El Govern de Francina Armengol

estaba comprometido, en base a sus promesas electorales, con la limitación y regulación de cruceros. Era una tarea delicada porque el Ejecutivo autonómico no dispone de competencias sobre la materia y porque en ella confluyen múltiples intereses y puntos de vista con frecuencia divergentes.

Sin embargo, las negociaciones mantenidas esta semana por conseller de Modelo Económico, Turismo y Trabajo, Iago Negueruela, en Hamburgo, con la Asociación Internacional de Líneas de Cruceros, han permitido un entente de consenso que aporta luz a la situación que vive el puerto de Palma. Es un acuerdo que el Govern se apresura a calificar de histórico, con unos contenidos que no colman del todo las aspiraciones de las entidades y colectivos afectados, pero que al menos significa un punto de equilibrio y limita por primera vez la llegada de cruceros turísticos al principal puerto de la isla. En este sentido, cabe reconocer el esfuerzo y el mérito del Govern.

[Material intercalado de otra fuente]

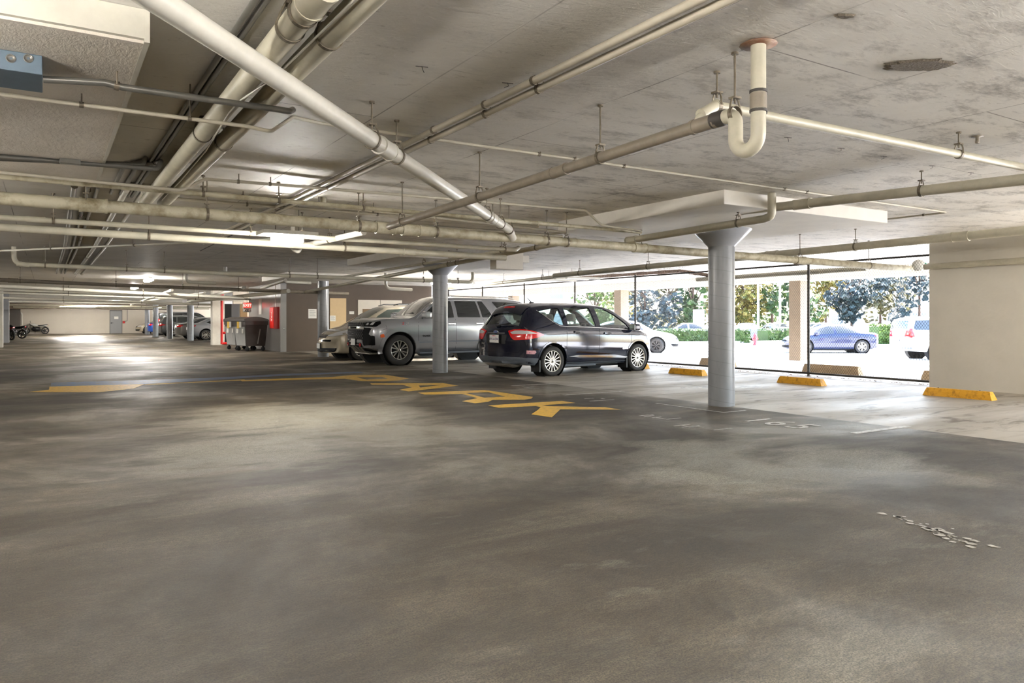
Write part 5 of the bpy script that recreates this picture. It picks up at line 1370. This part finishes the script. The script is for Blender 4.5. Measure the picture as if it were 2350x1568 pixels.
seams(t, B, [[(-.93, 1.06), (-.95, .75), (-.95, .36), (-.9, .29)], [(.06, 1.03), (.04, .7), (.02, .29)], [(1.12, .97), (1.06, .7), (.98, .45), (.95, .29)], [(-.95, .29), (.95, .285)], [(-1.75, .99), (-1.78, .75), (-1.74, .45)], [(-1.8, .77), (-2.0, .70), (-2.14, .66)]])
handles(t, B, [(-.62, .955), (.30, .915)], NAVY)
on(t, B, 'bumper_cladding', C['trimgrey'], [[(-.80, .30), (-.7, .265), (.7, .265), (.80, .30), (.84, .42), (-.84, .42)]], '-x', .012, .03, .06, .03)
for a in ('-y', '+y'): on(t, B, 'bumper_cladding', C['trimgrey'], [[(-2.17, .3), (-1.76, .25), (-1.74, .40), (-2.19, .43)]], a, .012, .03, .06)
on(t, B, 'high_brake_lamp', C['redlens'], [[(-.19, 1.475), (.19, 1.475), (.18, 1.505), (-.18, 1.505)]], '-x', .02, .03, .05)
mb = MB(); n = 14
for i in range(n + 1): pass
sp_ = on(t, B, 'roof_spoiler', NAVY, [[(-1.90, -.52), (-1.66, -.56), (-1.66, .56), (-1.90, .52)]], '+z', .018, .02, .08, .04)
mb = MB(); mb.tube([V((-2.12, .02, 1.105)), V((-2.125, -.2, 1.12)), V((-2.11, -.42, 1.15))], .013, 6); mb.bbox((-2.15, -.05, 1.075), (-2.06, .09, 1.115), .015); part(mb, 'rear_wiper', C['black'], t)
seams(t, B, [[(-.72, .60), (-.66, .52), (.66, .52), (.72, .60), (.70, .78)], [(-.72, .6), (-.70, .78)]], ('-x',))
on(t, B, 'tailgate_trim', C['chrome'], [[(-.30, .925), (.30, .925), (.30, .942), (-.30, .942)]], '-x', .008, .012, .05)
on(t, B, 'plate_recess', C['black'], [[(-.33, .70), (.33, .70), (.37, .90), (-.37, .90)]], '-x', .002, .004, .06, .03)
q = B.bvh.ray_cast(V((-5, 0, .80)), V((1, 0, 0)))[0]
PM = Matrix.Translation((q.x - .035, 0, .81)) @ Matrix.Rotation(R(-90), 4, 'Z')
po = plate(t, PM, '8YUA294', .32, .17)
mb = MB(); mb.from_bm(text_bm('California', .03, .001, .0008), PM @ Matrix.Translation((0, -.008, .062)) @ Matrix.Rotation(R(90), 4, 'X')); part(mb, 'plate_heading', C['redlens'], po)
q = B.bvh.ray_cast(V((-5, 0, .96)), V((1, 0, 0)))[0]
OM = Matrix.Translation((q.x - .012, 0, .96)) @ Matrix.Rotation(R(-90), 4, 'Y') @ Matrix.Scale(.42, 4, (1, 0, 0))
mb = MB(); mb.lathe([(.085, -.01), (.085, .004), (.075, .008)], 28, OM); mb.disc(.085, .004, 28, OM); o = part(mb, 'oval_badge', C['chrome'], t)
mb = MB(); mb.disc(.073, .009, 28, OM); part(mb, 'badge_field', mat('badge_blue', rgb(70, 84, 130), .3), o)
badge_text(t, B, 'Ford', .05, (-2.215, 0, .96), (0, -1, 0), (-1, 0, 0), C['chrome'], depth=.016)
badge_text(t, B, 'C-MAX', .062, (-2.2, .50, .585), (0, -1, 0), (-1, 0, 0), C['chrome'])
badge_text(t, B, 'Energi', .062, (-2.2, .50, .70), (0, -1, 0), (-1, 0, 0), C['chrome'])
badge_text(t, B, 'hybrid', .07, (.86, -.9, .56), (1, 0, 0), (0, -1, 0), C['chrome'])
on(t, B, 'bumper_sticker', mat('sticker_pink', rgb(206, 150, 156), .5, noise=.3, nscale=30), [[(-2.02, .50), (-1.84, .49), (-1.80, .53), (-1.83, .57), (-2.02, .575)]], '-y', .003, .004, .05)
mb = MB(); mb.tube([V((-1.2, 0, 1.62)), V((-1.32, 0, 1.72))], [.012, .006], 6); mb.bbox((-1.24, -.03, 1.6), (-1.14, .03, 1.625), .008); part(mb, 'aerial', C['black'], t)
mb = MB(); mb.lathe([(0, -.5), (.13, -.5), (.15, -.4), (.15, .4), (.13, .5), (0, .5)], 14, Matrix.Translation((-1.9, .12, .27)) @ Matrix.Rotation(R(90), 4, 'X') @ Matrix.Scale(.6, 4, (0, 1, 0))); part(mb, 'exhaust_box', C['alloy'], t)
for a, s in (('-y', -1), ('+y', 1)): on(t, B, 'headlamp', C['clearlens'], [[(1.62, .80), (1.95, .76), (2.1, .74), (2.05, .82), (1.8, .9), (1.66, .9)]], a, .006, .01, .05, .02)
# cabin
def seat(t, x, y, z, lean=R(14), w=.5):
    mb = MB(); mb.bbox((x - .25, y - w / 2, z), (x + .26, y + w / 2, z + .16), .05); o = part(mb, 'seat', C['seat'], t)
    M = Matrix.Translation((x - .22, y, z + .1)) @ Matrix.Rotation(-lean, 4, 'Y')
    mb = MB(); mb.bbox((-.07, -w / 2 + .02, 0), (.07, w / 2 - .02, .62), .05, M); part(mb, 'backrest', C['seat'], o)
    mb = MB(); mb.bbox((-.05, -.13, .68), (.06, .13, .86), .045, M); mb.tube([M @ V((0, -.06, .6)), M @ V((0, -.06, .7))], .008, 6); mb.tube([M @ V((0, .06, .6)), M @ V((0, .06, .7))], .008, 6); part(mb, 'headrest', C['seat'], o)
for y in (-.38, .38): seat(t, .05, y, .42)
for y in (-.42, .02, .42): seat(t, -.85, y, .45, w=.42)
mb = MB(); mb.bbox((.85, -.68, .6), (1.3, .68, .98), .06); part(mb, 'dashboard', C['black'], t)
mb = MB(); M = Matrix.Translation((.66, .38, .95)) @ Matrix.Rotation(R(-65), 4, 'Y'); mb.tube([M @ V((.18 * math.cos(a * PI / 12), .18 * math.sin(a * PI / 12), 0)) for a in range(25)], .014, 8, False); mb.tube([M @ V((-.18, 0, 0)), M @ V((.18, 0, 0))], .012, 6); part(mb, 'steering_wheel', C['black'], t)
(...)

A partir de 2022 y durante los próximos cinco años, solo se admitirán tres buques de este tipo por día, de los cuales solo uno podrá superar los 5.000 pasajeros. Salvo que coincidan con días puntuales de una mayor afluencia también prevista y pactada, de este modo se garantiza un máximo de 60.000 cruceristas a la semana en Palma.

Sin ser la solución ideal, está claro que estamos ante un avance porque una ciudad saturada de cruceristas se colapsa en perjuicio de todos y está abocada a ofrecer pan para hoy y hambre para mañana a medida que acumula agobio y pierde atractivo.

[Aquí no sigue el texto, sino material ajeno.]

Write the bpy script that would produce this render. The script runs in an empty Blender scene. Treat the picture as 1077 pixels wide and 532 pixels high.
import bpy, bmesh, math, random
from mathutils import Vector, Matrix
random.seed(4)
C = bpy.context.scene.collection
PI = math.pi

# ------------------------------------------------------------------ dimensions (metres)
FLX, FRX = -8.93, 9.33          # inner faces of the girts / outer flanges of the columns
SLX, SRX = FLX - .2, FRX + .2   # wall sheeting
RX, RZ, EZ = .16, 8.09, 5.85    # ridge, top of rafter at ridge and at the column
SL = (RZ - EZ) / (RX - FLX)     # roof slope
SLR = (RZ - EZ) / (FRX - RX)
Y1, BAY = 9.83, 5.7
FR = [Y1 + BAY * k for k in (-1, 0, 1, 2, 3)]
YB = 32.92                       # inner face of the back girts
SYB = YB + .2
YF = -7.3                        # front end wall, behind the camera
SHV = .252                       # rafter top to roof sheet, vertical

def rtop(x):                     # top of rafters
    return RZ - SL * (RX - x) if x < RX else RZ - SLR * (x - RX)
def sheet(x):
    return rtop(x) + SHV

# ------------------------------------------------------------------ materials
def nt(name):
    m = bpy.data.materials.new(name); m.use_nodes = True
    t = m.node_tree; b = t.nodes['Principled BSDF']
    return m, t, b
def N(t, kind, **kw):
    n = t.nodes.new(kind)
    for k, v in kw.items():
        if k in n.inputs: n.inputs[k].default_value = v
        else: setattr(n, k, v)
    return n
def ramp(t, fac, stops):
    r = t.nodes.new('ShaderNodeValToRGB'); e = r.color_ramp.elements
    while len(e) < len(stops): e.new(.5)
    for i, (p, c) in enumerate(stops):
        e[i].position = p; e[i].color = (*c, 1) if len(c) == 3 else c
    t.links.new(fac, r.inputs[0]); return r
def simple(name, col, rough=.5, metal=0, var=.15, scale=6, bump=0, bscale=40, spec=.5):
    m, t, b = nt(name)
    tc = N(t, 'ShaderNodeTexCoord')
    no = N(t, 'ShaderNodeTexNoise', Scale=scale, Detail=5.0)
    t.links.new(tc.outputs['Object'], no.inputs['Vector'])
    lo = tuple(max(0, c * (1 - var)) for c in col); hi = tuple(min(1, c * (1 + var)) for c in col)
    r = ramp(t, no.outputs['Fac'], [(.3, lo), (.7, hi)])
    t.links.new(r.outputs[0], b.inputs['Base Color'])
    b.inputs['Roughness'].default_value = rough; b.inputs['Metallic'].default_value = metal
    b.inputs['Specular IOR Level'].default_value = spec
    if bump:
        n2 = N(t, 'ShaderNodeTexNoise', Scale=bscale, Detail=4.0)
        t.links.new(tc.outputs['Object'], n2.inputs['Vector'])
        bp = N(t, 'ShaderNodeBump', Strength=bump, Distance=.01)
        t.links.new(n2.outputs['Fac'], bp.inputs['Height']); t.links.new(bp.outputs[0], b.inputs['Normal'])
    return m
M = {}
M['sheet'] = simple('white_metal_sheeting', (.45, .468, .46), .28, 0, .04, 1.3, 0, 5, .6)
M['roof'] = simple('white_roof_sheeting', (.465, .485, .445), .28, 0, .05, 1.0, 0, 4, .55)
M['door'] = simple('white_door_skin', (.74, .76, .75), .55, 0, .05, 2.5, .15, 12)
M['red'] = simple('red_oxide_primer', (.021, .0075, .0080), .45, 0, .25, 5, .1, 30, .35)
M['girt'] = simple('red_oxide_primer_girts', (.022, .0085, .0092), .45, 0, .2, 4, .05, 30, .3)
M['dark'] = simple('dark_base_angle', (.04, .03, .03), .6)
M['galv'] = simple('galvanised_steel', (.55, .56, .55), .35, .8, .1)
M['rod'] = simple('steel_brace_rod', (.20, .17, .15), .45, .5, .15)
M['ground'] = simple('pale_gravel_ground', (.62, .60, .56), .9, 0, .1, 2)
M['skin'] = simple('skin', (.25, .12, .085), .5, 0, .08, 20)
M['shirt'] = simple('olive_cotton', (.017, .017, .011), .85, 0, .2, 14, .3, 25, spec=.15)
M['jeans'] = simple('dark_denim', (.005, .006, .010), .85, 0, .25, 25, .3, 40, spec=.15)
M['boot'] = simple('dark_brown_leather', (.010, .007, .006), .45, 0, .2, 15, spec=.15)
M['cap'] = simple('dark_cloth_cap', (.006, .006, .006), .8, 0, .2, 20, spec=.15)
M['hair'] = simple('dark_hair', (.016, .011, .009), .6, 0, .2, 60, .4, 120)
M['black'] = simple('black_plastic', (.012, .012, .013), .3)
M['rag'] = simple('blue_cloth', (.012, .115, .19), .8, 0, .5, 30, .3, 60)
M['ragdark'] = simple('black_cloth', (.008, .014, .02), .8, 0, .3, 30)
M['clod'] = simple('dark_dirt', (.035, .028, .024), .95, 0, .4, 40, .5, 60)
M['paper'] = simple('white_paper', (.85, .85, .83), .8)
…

Bien entendido, el control de cruceros se desvela como una decisión incluso a favor de los propios turistas que llegan en los grandes buques.

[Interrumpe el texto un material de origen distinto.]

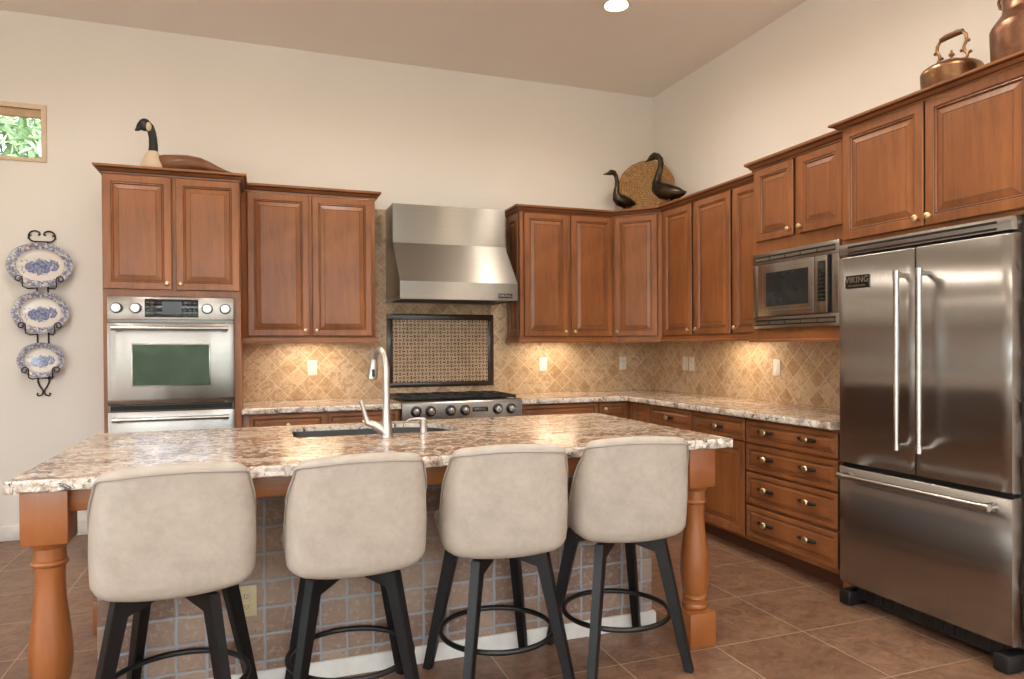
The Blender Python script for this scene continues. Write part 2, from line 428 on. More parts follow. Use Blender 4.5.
    def build(s, name, mats, parent=None, loc=(0, 0, 0), rot=(0, 0, 0), sharp=38, smooth=True):
        bmesh.ops.remove_doubles(s.bm, verts=s.bm.verts, dist=1e-6)
        bmesh.ops.recalc_face_normals(s.bm, faces=s.bm.faces)
        me = bpy.data.meshes.new(name); s.bm.to_mesh(me); s.bm.free()
        for k in (mats if isinstance(mats, list) else [mats]): me.materials.append(M[k] if isinstance(k, str) else k)
        if smooth:
            me.polygons.foreach_set('use_smooth', [True] * len(me.polygons))
            me.set_sharp_from_angle(angle=R(sharp))
        o = bpy.data.objects.new(name, me); COL.objects.link(o)
        o.location = loc; o.rotation_euler = rot
        if parent is not None: o.parent = parent
        return o

def thing(name, label, cat, loc=(0, 0, 0), rz=0.0, group=None):
    o = bpy.data.objects.new(name, None); COL.objects.link(o); o.empty_display_size = .1
    o.location = loc; o.rotation_euler = (0, 0, rz); o['label'] = label; o['category'] = cat
    if group: o['group'] = group
    return o
def tag(o, label, cat, group=None):
    o['label'] = label; o['category'] = cat
    if group: o['group'] = group
    return o
def struct(o): o['kind'] = 'structure'; return o
def dup(root, loc, rz, label, group=None):
    r = root.copy(); COL.objects.link(r); r.location = loc; r.rotation_euler = (0, 0, rz); r['label'] = label
    if group: r['group'] = group
    for ch in root.children:
        c = ch.copy(); COL.objects.link(c); c.parent = r
        for g in ch.children:
            d = g.copy(); COL.objects.link(d); d.parent = c
    return r
def text_mesh(body, size, extrude=.0008):
    cu = bpy.data.curves.new('lettering', 'FONT'); cu.body = body; cu.size = size; cu.extrude = extrude
    cu.align_x = 'CENTER'; cu.align_y = 'CENTER'; cu.space_character = 1.05
    t = bpy.data.objects.new('lettering', cu); COL.objects.link(t)
    dg = bpy.context.evaluated_depsgraph_get()
    me = bpy.data.meshes.new_from_object(t.evaluated_get(dg))
    bpy.data.objects.remove(t); bpy.data.curves.remove(cu)
    return me
def lettering(body, size, parent, loc, mat='badgetext', sx=1.0):
    me = text_mesh(body, size); me.materials.clear(); me.materials.append(M[mat])
    o = bpy.data.objects.new('lettering', me); COL.objects.link(o); o.parent = parent; o.location = loc
    o.rotation_euler = (PI / 2, 0, 0); o.scale = (sx, 1, 1)
    return o
FRONT = Matrix.Rotation(PI / 2, 4, 'X')      # local z of a lathe becomes -y (towards the viewer of a cabinet front)
def knob_prof(k=1.0): return [(.011 * k, 0), (.011 * k, .003), (.006 * k, .004), (.005 * k, .012), (.010 * k, .014), (.015 * k, .019), (.0158 * k, .024), (.012 * k, .029), (.005 * k, .031)]

# ------------------------------------------------------------------ the room
H = 3.658; XL, YR = -7.6, -9.2
fl = MB(); fl.box(XL - .2, .2, YR - .2, .2, -.1, 0); struct(fl.build('floor', 'floor'))
ce = MB(); ce.box(XL - .2, .2, YR - .2, .2, H, H + .2); struct(ce.build('ceiling', 'ceil'))
WX0, WX1, WZ0, WZ1 = -6.1, -4.89, 2.631, 3.03       # clerestory opening
wb = MB()
wb.box(XL - .2, WX0, 0, .2, 0, H); wb.box(WX1, .2, 0, .2, 0, H); wb.box(WX0, WX1, 0, .2, 0, WZ0); wb.box(WX0, WX1, 0, .2, WZ1, H)
struct(wb.build('wall_back', 'wall'))
wr = MB(); wr.box(0, .2, YR - .2, 0, 0, H); struct(wr.build('wall_right', 'wall'))
def wall_with_gaps(name, axis, fixed, lo, hi, gaps, zb, zt):
    w = MB(); t0, t1 = fixed
    def seg(a, b, z0, z1):
        if axis == 'x': w.box(a, b, t0, t1, z0, z1)
        else: w.box(t0, t1, a, b, z0, z1)
    cur = lo
    for a, b in gaps:
        seg(cur, a, 0, H); seg(a, b, 0, zb); seg(a, b, zt, H); cur = b
    seg(cur, hi, 0, H)
    return struct(w.build(name, 'wall'))
wall_with_gaps('wall_rear', 'x', (YR - .2, YR), XL, 0, [(-7.2, -4.1), (-3.7, -.5)], .05, 2.9)
wall_with_gaps('wall_left', 'y', (XL - .2, XL), YR, 0, [(-8.6, -6.4), (-5.2, -3.9)], .05, 2.4)
bb = MB(); bb.box(XL, -4.45, -.016, 0, 0, .10, .004); struct(bb.build('baseboard_back', 'white'))
# clerestory window
wi = MB()
t = .032
wi.box(WX0 + .0005, WX1 - .0005, -.012, .10, WZ1 - t, WZ1 - .0005); wi.box(WX0 + .0005, WX1 - .0005, -.012, .10, WZ0 + .0005, WZ0 + t * .8)
wi.box(WX0 + .0005, WX0 + t, -.012, .10, WZ0 + t * .8, WZ1 - t); wi.box(WX1 - t, WX1 - .0005, -.012, .10, WZ0 + t * .8, WZ1 - t)
win = struct(wi.build('window_1', 'frame'))
sh = MB(); sh.box(WX0 + t, WX1 - t, .01, .05, WZ1 - t - .055, WZ1 - t, .006); sh.build('shade_cassette', 'blind', win)
gp = MB(); gp.box(WX0 + t, WX1 - t, .055, .061, WZ0 + t * .8, WZ1 - t - .055); gp.build('pane', 'glass', win)

# outside
gd = MB(); gd.box(-30, 20, -32, 24, -.25, -.12); struct(gd.build('ground', 'grass'))
pt = MB(); pt.box(-14.2, 3, -15.2, YR - .21, -.1199, -.02); pt.box(-14.2, XL - .21, YR - .21, 4, -.1199, -.02); struct(pt.build('bounce_patio', 'bounce_patio'))  # unseen pale paving, added to bounce sunlight up to the ceiling
def hedge(name, label, x0, x1, y0, y1, h):
    b = MB(); nx, ny, nz = 60, 12, 18
    alongx = abs(x1 - x0) > abs(y1 - y0)
    rows = []
    for i in range(61):
        f = i / 60; ring_ = []
        for j in range(25):
            a = j / 24; ang = PI * a
            px, pz = -math.cos(ang), min(1, 1.25 * math.sin(ang))
            hh = h * (.88 + .12 * math.sin(i * 1.7) + .08 * rnd.random()); dd = .9 + .18 * rnd.random()
            if alongx: ring_.append((x0 + (x1 - x0) * f, (y0 + y1) / 2 + (y1 - y0) / 2 * px * dd, -.12 + pz * hh))
            else: ring_.append(((x0 + x1) / 2 + (x1 - x0) / 2 * px * dd, y0 + (y1 - y0) * f, -.12 + pz * hh))
        rows.append(ring_)
    vv = b.grid(rows); b.cap(vv[0]); b.cap(vv[-1])
    return tag(b.build(name, 'hedge', smooth=False), label, 'hedge')
hedge('garden_hedge', 'long clipped green hedge along the yard behind the camera', -16, 8, -17.5, -15.5, 3.2)
hedge('garden_hedge', 'clipped green hedge along the left side of the yard', -16.5, -14.5, -15, 5, 2.8)
tr_ = thing('garden_tree', 'pale green leafy tree seen through the small high window', 'tree', (-5.9, 3.2, -.12))
b = MB(); b.tube([(0, 0, 0), (.05, 0, 1.2), (-.05, .05, 2.4), (.05, 0, 3.4)], [.12, .1, .08, .05], 10)
for k in range(9):
    a = k * 2.4; z0 = 1.7 + .17 * k
    b.tube([(0, 0, z0), (.5 * math.cos(a), .5 * math.sin(a), z0 + .4), (1.0 * math.cos(a), 1.0 * math.sin(a), z0 + .95)], [.05, .035, .012], 6)
b.build('trunk', 'bark', tr_)
b = MB()
for k in range(7000):
    while True:
        p = Vector((rnd.uniform(-1, 1), rnd.uniform(-1, 1), rnd.uniform(-1, 1)))
        if .35 < p.length < 1: break
    c = Vector((p.x * 1.5, p.y * 1.3, 3.0 + p.z * 1.2)); q = Matrix.Rotation(rnd.uniform(0, 6.28), 3, Vector((rnd.uniform(-1, 1), rnd.uniform(-1, 1), rnd.uniform(-1, 1))).normalized())
    L = rnd.uniform(.07, .13); w_ = L * .3
    b.faces([c + q @ Vector(v) for v in ((0, -L, 0), (w_, 0, .01), (0, L, 0), (-w_, 0, .01))], [(0, 1, 2, 3)])
b.build('foliage', 'leaf', tr_, smooth=False)

# ceiling downlights
LAMPS = [(-1.19, -1.47), (-1.25, -2.85), (-1.0, -4.2), (-2.9, -1.49), (-4.6, -1.49), (-3.2, -4.2), (-5.4, -4.2), (-3.2, -6.8)]  # first lamp shows; the rest are unseen, added for room light and hood streaks
def downlight(name, label, x, y, group=None):
    t_ = thing(name, label, 'ceiling light', (x, y, H), 0, group)
    b = MB(); b.lathe([(.078, 0), (.098, -.002), (.100, -.006), (.082, -.008), (.076, -.004), (.074, 0)], 36, cap=False); b.build('trim_ring', 'white', t_)
    b = MB(); b.lathe([(.0001, -.004), (.073, -.004), (.074, -.001)], 36, cap=False); b.build('bulb', 'lamp', t_)
    d = bpy.data.lights.new('downlight_lamp', 'SPOT'); d.energy = LAMP_W; d.color = (1, .96, .91); d.spot_size = R(160); d.spot_blend = .9; d.shadow_soft_size = .07
    o = bpy.data.objects.new('downlight_lamp', d); COL.objects.link(o); o.parent = t_; o.location = (0, 0, -.03)
    return t_
LAMP_W = 42
for i, (x, y) in enumerate(LAMPS):
    if i == 0: downlight('recessed_ceiling_light', 'round lit recessed ceiling light near the back right corner', x, y)
    else: downlight('recessed_ceiling_light', 'round recessed ceiling light added out of sight above the frame', x, y, 'added unseen ceiling lights above the frame')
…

El presidente de la Asociación

Internacional de Líneas de Cruceros, Alfredo Serrano, parece entenderlo así desde el momento en que, en una entrevista concedida a este periódico, expresa su deseo de «ser bien recibidos». Residentes y cruceristas deben poder encontrarse en una situación de confort para ambos, en este punto está el quid de la cuestión.

Por este motivo tampoco son aceptables las posiciones radicales en la línea de una turismofobia que se traduce en tirar piedras sobre el propio tejado. Cabe recordar en este sentido la acción de protesta con bengalas llevada a cabo por jóvenes en el puerto de Palma, un altercado que está a punto de llegar a juicio y que ha dañado por igual la imagen de Mallorca y de los cruceros, una actividad turística legítima, muy aprovechable en una isla vestida de belleza, pero que necesita mantener el timón firme de la sostenibilidad.